Évidemment Gamoneda ne raconte pas plus qu’il ne décrit, il procède sans cesse par à-coups, par éclats brefs, au gré des images qui l’assaillent d’une enfance meurtrie par la mort de son père, puis de tant d’années que la guerre civile et la dictature ont marquées, les tombes, les barbelés et les cordes, les murs des agonisants, les bêtes dont le regard devient « aiguille »... Comment désormais ne voir en l’aubépine, par exemple, que les fleurs printanières : elle déchire. La lumière a ses « plaies ». Le livre entier est ainsi parcouru, violemment, par le même feu où « brûlent les disparitions » (c’est le titre original, Arden las pérdidas). Dans l’épreuve du feu, dans l’« agonie », est-il permis d’attendre la « sérénité » ? Gamoneda réunit l’une et l’autre à la fin de Clarté sans repos. Il avait d’abord avoué son ignorance, il confond « sagesse » et « oubli » lorsqu’« un soleil tardif pèse sur [ses] mains ».

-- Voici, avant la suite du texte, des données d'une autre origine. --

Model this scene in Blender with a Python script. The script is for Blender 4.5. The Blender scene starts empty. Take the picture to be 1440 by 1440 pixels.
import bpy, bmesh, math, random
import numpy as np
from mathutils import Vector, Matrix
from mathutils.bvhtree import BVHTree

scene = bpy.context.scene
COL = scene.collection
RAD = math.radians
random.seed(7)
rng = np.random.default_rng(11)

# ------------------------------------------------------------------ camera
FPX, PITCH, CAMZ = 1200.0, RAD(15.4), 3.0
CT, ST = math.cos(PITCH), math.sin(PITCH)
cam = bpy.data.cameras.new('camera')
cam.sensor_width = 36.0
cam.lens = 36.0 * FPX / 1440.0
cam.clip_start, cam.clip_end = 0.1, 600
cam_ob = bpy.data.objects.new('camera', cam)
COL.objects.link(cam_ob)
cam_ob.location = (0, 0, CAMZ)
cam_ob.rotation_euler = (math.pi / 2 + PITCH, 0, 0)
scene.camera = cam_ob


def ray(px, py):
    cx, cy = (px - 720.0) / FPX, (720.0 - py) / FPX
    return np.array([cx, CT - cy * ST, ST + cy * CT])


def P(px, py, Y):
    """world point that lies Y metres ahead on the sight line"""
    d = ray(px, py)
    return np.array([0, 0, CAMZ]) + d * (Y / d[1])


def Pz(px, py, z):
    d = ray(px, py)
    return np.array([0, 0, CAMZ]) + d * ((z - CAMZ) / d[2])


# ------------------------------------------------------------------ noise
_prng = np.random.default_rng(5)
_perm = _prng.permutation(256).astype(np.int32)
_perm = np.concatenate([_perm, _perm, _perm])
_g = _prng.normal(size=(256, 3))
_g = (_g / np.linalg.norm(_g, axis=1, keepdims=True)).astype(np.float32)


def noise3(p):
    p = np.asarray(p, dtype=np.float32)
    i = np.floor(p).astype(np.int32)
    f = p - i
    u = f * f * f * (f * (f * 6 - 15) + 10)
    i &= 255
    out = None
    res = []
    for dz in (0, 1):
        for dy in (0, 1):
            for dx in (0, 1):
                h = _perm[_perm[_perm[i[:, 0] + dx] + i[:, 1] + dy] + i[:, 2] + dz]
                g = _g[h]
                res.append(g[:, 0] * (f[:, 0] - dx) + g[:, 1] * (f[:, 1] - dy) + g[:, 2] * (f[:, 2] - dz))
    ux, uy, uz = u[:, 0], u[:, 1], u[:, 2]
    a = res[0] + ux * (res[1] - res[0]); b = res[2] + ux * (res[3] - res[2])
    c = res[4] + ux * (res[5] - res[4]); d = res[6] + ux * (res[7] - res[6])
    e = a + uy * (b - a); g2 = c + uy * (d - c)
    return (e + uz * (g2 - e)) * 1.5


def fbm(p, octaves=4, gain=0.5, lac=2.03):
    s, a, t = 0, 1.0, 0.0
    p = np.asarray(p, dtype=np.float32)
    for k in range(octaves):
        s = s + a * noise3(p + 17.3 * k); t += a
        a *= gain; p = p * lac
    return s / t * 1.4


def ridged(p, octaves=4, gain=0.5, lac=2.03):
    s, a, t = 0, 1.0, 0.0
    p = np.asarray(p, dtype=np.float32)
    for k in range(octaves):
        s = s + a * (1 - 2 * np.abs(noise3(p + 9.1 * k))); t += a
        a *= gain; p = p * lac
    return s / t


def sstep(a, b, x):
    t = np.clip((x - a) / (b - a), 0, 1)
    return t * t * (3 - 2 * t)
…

Mais tel est le paradoxe ou le miracle de la poésie, quand elle refuse les impostures, quand elle est aussi nue que celle de Gamoneda, elle dit ce qui nous accable et le métamorphose. Elle s’écrit, en effet, « dans la perspective de la mort » (pour citer le texte qui sert de postface au recueil), l’angoisse et la souffrance la fondent, mais qu’elle parvienne à s’élever, qu’elle se brise et qu’elle renaisse, qu’elle persévère, et dans son rythme elle devient ce que Gamoneda nomme musique, qui échappe à nos définitions, ce plaisir sans espoir ou plutôt ce témoignage d’une vivacité irréductible.